[begin SOURCE DATA]

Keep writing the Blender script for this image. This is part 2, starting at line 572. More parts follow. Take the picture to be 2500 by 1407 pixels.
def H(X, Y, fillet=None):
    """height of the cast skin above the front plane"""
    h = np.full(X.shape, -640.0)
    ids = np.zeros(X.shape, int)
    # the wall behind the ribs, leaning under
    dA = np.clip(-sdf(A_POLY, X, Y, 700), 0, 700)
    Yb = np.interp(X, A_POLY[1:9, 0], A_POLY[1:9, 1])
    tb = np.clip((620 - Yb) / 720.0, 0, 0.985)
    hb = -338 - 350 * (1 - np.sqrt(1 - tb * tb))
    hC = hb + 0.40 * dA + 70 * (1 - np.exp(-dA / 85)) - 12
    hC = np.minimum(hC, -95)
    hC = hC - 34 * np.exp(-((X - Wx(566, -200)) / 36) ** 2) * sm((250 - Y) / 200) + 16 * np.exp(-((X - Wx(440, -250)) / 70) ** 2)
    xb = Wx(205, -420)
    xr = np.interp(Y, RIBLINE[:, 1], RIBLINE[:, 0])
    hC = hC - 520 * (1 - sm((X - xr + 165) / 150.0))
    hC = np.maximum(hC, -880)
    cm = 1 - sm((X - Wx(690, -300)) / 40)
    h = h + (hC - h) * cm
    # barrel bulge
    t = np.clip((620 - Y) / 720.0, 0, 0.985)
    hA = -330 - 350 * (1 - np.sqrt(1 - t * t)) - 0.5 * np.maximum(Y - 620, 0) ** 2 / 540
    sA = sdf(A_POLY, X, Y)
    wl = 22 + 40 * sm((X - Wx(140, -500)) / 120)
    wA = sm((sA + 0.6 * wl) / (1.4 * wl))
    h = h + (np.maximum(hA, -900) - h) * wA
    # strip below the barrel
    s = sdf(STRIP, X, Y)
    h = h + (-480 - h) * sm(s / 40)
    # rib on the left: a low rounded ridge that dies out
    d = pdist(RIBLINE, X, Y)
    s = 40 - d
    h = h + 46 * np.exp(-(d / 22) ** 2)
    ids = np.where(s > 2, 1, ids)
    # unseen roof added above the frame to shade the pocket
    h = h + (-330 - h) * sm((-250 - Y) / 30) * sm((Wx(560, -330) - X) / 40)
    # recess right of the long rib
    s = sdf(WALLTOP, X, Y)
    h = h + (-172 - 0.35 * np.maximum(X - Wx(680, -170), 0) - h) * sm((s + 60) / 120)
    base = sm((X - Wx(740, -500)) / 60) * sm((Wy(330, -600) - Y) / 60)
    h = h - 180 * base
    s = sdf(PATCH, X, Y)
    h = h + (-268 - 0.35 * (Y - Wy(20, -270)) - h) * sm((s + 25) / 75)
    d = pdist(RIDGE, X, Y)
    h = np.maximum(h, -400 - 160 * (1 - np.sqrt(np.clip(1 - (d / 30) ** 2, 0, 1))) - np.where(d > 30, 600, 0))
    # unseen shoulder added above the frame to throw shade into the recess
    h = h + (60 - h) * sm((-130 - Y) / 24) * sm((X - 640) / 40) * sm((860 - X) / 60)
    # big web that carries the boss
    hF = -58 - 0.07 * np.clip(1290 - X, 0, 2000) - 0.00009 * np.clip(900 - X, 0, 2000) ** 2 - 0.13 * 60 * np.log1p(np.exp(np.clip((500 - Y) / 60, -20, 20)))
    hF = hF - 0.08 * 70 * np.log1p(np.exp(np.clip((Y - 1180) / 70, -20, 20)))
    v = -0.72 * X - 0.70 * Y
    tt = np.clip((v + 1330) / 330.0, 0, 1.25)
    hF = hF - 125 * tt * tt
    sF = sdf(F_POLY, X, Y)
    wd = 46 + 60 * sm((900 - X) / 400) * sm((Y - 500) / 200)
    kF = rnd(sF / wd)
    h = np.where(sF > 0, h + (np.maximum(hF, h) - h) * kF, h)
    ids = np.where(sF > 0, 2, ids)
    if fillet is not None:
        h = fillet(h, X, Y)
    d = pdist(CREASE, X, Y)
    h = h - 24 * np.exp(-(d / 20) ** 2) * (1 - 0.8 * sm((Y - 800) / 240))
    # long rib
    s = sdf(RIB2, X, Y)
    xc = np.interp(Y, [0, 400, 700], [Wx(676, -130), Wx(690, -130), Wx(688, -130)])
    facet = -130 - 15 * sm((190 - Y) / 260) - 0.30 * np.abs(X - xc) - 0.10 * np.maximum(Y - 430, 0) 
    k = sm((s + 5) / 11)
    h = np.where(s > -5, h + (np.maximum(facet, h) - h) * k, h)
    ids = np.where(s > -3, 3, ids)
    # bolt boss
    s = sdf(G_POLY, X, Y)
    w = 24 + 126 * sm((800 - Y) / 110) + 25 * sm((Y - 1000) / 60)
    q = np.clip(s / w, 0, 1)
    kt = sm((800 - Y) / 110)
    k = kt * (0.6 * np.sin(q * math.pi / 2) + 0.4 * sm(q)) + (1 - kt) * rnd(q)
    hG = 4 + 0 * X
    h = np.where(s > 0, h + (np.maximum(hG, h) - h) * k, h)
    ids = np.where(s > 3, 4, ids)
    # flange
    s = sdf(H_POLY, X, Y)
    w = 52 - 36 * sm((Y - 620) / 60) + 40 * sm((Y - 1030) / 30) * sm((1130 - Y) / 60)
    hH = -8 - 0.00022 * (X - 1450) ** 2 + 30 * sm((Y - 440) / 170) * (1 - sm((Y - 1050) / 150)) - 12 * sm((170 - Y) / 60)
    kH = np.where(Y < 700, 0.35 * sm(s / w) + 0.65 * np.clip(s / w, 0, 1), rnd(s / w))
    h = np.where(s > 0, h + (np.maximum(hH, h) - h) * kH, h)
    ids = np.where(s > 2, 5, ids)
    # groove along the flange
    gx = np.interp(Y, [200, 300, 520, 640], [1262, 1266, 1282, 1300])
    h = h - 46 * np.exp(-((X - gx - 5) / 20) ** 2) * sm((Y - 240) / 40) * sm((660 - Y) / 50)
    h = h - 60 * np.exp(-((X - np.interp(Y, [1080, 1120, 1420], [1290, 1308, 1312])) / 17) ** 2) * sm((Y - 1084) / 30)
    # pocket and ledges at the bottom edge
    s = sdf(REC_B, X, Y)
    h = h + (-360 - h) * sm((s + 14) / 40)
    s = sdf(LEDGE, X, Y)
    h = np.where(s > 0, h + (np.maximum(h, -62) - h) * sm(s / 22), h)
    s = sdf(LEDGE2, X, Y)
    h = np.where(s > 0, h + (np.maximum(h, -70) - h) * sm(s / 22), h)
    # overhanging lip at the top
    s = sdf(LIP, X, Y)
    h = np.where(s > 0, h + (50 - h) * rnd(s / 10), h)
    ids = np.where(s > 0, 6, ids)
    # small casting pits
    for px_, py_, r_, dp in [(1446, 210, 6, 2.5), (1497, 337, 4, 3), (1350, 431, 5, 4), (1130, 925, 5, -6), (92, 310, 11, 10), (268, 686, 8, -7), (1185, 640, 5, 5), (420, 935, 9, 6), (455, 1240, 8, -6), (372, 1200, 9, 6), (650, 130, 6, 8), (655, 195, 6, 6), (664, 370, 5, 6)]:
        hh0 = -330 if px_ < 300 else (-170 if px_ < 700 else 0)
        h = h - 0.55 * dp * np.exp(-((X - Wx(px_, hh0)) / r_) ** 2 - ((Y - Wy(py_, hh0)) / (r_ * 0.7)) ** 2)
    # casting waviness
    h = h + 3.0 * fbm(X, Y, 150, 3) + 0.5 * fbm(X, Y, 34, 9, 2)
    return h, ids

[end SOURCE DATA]

__WHAT THE TASK ASKS__. Copy each line of the data above without altering a single character.

__OUTPUT FOR THIS EXERCISE__.
Keep writing the Blender script for this image. This is part 2, starting at line 572. More parts follow. Take the picture to be 2500 by 1407 pixels.
def H(X, Y, fillet=None):
    """height of the cast skin above the front plane"""
    h = np.full(X.shape, -640.0)
    ids = np.zeros(X.shape, int)
    # the wall behind the ribs, leaning under
    dA = np.clip(-sdf(A_POLY, X, Y, 700), 0, 700)
    Yb = np.interp(X, A_POLY[1:9, 0], A_POLY[1:9, 1])
    tb = np.clip((620 - Yb) / 720.0, 0, 0.985)
    hb = -338 - 350 * (1 - np.sqrt(1 - tb * tb))
    hC = hb + 0.40 * dA + 70 * (1 - np.exp(-dA / 85)) - 12
    hC = np.minimum(hC, -95)
    hC = hC - 34 * np.exp(-((X - Wx(566, -200)) / 36) ** 2) * sm((250 - Y) / 200) + 16 * np.exp(-((X - Wx(440, -250)) / 70) ** 2)
    xb = Wx(205, -420)
    xr = np.interp(Y, RIBLINE[:, 1], RIBLINE[:, 0])
    hC = hC - 520 * (1 - sm((X - xr + 165) / 150.0))
    hC = np.maximum(hC, -880)
    cm = 1 - sm((X - Wx(690, -300)) / 40)
    h = h + (hC - h) * cm
    # barrel bulge
    t = np.clip((620 - Y) / 720.0, 0, 0.985)
    hA = -330 - 350 * (1 - np.sqrt(1 - t * t)) - 0.5 * np.maximum(Y - 620, 0) ** 2 / 540
    sA = sdf(A_POLY, X, Y)
    wl = 22 + 40 * sm((X - Wx(140, -500)) / 120)
    wA = sm((sA + 0.6 * wl) / (1.4 * wl))
    h = h + (np.maximum(hA, -900) - h) * wA
    # strip below the barrel
    s = sdf(STRIP, X, Y)
    h = h + (-480 - h) * sm(s / 40)
    # rib on the left: a low rounded ridge that dies out
    d = pdist(RIBLINE, X, Y)
    s = 40 - d
    h = h + 46 * np.exp(-(d / 22) ** 2)
    ids = np.where(s > 2, 1, ids)
    # unseen roof added above the frame to shade the pocket
    h = h + (-330 - h) * sm((-250 - Y) / 30) * sm((Wx(560, -330) - X) / 40)
    # recess right of the long rib
    s = sdf(WALLTOP, X, Y)
    h = h + (-172 - 0.35 * np.maximum(X - Wx(680, -170), 0) - h) * sm((s + 60) / 120)
    base = sm((X - Wx(740, -500)) / 60) * sm((Wy(330, -600) - Y) / 60)
    h = h - 180 * base
    s = sdf(PATCH, X, Y)
    h = h + (-268 - 0.35 * (Y - Wy(20, -270)) - h) * sm((s + 25) / 75)
    d = pdist(RIDGE, X, Y)
    h = np.maximum(h, -400 - 160 * (1 - np.sqrt(np.clip(1 - (d / 30) ** 2, 0, 1))) - np.where(d > 30, 600, 0))
    # unseen shoulder added above the frame to throw shade into the recess
    h = h + (60 - h) * sm((-130 - Y) / 24) * sm((X - 640) / 40) * sm((860 - X) / 60)
    # big web that carries the boss
    hF = -58 - 0.07 * np.clip(1290 - X, 0, 2000) - 0.00009 * np.clip(900 - X, 0, 2000) ** 2 - 0.13 * 60 * np.log1p(np.exp(np.clip((500 - Y) / 60, -20, 20)))
    hF = hF - 0.08 * 70 * np.log1p(np.exp(np.clip((Y - 1180) / 70, -20, 20)))
    v = -0.72 * X - 0.70 * Y
    tt = np.clip((v + 1330) / 330.0, 0, 1.25)
    hF = hF - 125 * tt * tt
    sF = sdf(F_POLY, X, Y)
    wd = 46 + 60 * sm((900 - X) / 400) * sm((Y - 500) / 200)
    kF = rnd(sF / wd)
    h = np.where(sF > 0, h + (np.maximum(hF, h) - h) * kF, h)
    ids = np.where(sF > 0, 2, ids)
    if fillet is not None:
        h = fillet(h, X, Y)
    d = pdist(CREASE, X, Y)
    h = h - 24 * np.exp(-(d / 20) ** 2) * (1 - 0.8 * sm((Y - 800) / 240))
    # long rib
    s = sdf(RIB2, X, Y)
    xc = np.interp(Y, [0, 400, 700], [Wx(676, -130), Wx(690, -130), Wx(688, -130)])
    facet = -130 - 15 * sm((190 - Y) / 260) - 0.30 * np.abs(X - xc) - 0.10 * np.maximum(Y - 430, 0) 
    k = sm((s + 5) / 11)
    h = np.where(s > -5, h + (np.maximum(facet, h) - h) * k, h)
    ids = np.where(s > -3, 3, ids)
    # bolt boss
    s = sdf(G_POLY, X, Y)
    w = 24 + 126 * sm((800 - Y) / 110) + 25 * sm((Y - 1000) / 60)
    q = np.clip(s / w, 0, 1)
    kt = sm((800 - Y) / 110)
    k = kt * (0.6 * np.sin(q * math.pi / 2) + 0.4 * sm(q)) + (1 - kt) * rnd(q)
    hG = 4 + 0 * X
    h = np.where(s > 0, h + (np.maximum(hG, h) - h) * k, h)
    ids = np.where(s > 3, 4, ids)
    # flange
    s = sdf(H_POLY, X, Y)
    w = 52 - 36 * sm((Y - 620) / 60) + 40 * sm((Y - 1030) / 30) * sm((1130 - Y) / 60)
    hH = -8 - 0.00022 * (X - 1450) ** 2 + 30 * sm((Y - 440) / 170) * (1 - sm((Y - 1050) / 150)) - 12 * sm((170 - Y) / 60)
    kH = np.where(Y < 700, 0.35 * sm(s / w) + 0.65 * np.clip(s / w, 0, 1), rnd(s / w))
    h = np.where(s > 0, h + (np.maximum(hH, h) - h) * kH, h)
    ids = np.where(s > 2, 5, ids)
    # groove along the flange
    gx = np.interp(Y, [200, 300, 520, 640], [1262, 1266, 1282, 1300])
    h = h - 46 * np.exp(-((X - gx - 5) / 20) ** 2) * sm((Y - 240) / 40) * sm((660 - Y) / 50)
    h = h - 60 * np.exp(-((X - np.interp(Y, [1080, 1120, 1420], [1290, 1308, 1312])) / 17) ** 2) * sm((Y - 1084) / 30)
    # pocket and ledges at the bottom edge
    s = sdf(REC_B, X, Y)
    h = h + (-360 - h) * sm((s + 14) / 40)
    s = sdf(LEDGE, X, Y)
    h = np.where(s > 0, h + (np.maximum(h, -62) - h) * sm(s / 22), h)
    s = sdf(LEDGE2, X, Y)
    h = np.where(s > 0, h + (np.maximum(h, -70) - h) * sm(s / 22), h)
    # overhanging lip at the top
    s = sdf(LIP, X, Y)
    h = np.where(s > 0, h + (50 - h) * rnd(s / 10), h)
    ids = np.where(s > 0, 6, ids)
    # small casting pits
    for px_, py_, r_, dp in [(1446, 210, 6, 2.5), (1497, 337, 4, 3), (1350, 431, 5, 4), (1130, 925, 5, -6), (92, 310, 11, 10), (268, 686, 8, -7), (1185, 640, 5, 5), (420, 935, 9, 6), (455, 1240, 8, -6), (372, 1200, 9, 6), (650, 130, 6, 8), (655, 195, 6, 6), (664, 370, 5, 6)]:
        hh0 = -330 if px_ < 300 else (-170 if px_ < 700 else 0)
        h = h - 0.55 * dp * np.exp(-((X - Wx(px_, hh0)) / r_) ** 2 - ((Y - Wy(py_, hh0)) / (r_ * 0.7)) ** 2)
    # casting waviness
    h = h + 3.0 * fbm(X, Y, 150, 3) + 0.5 * fbm(X, Y, 34, 9, 2)
    return h, ids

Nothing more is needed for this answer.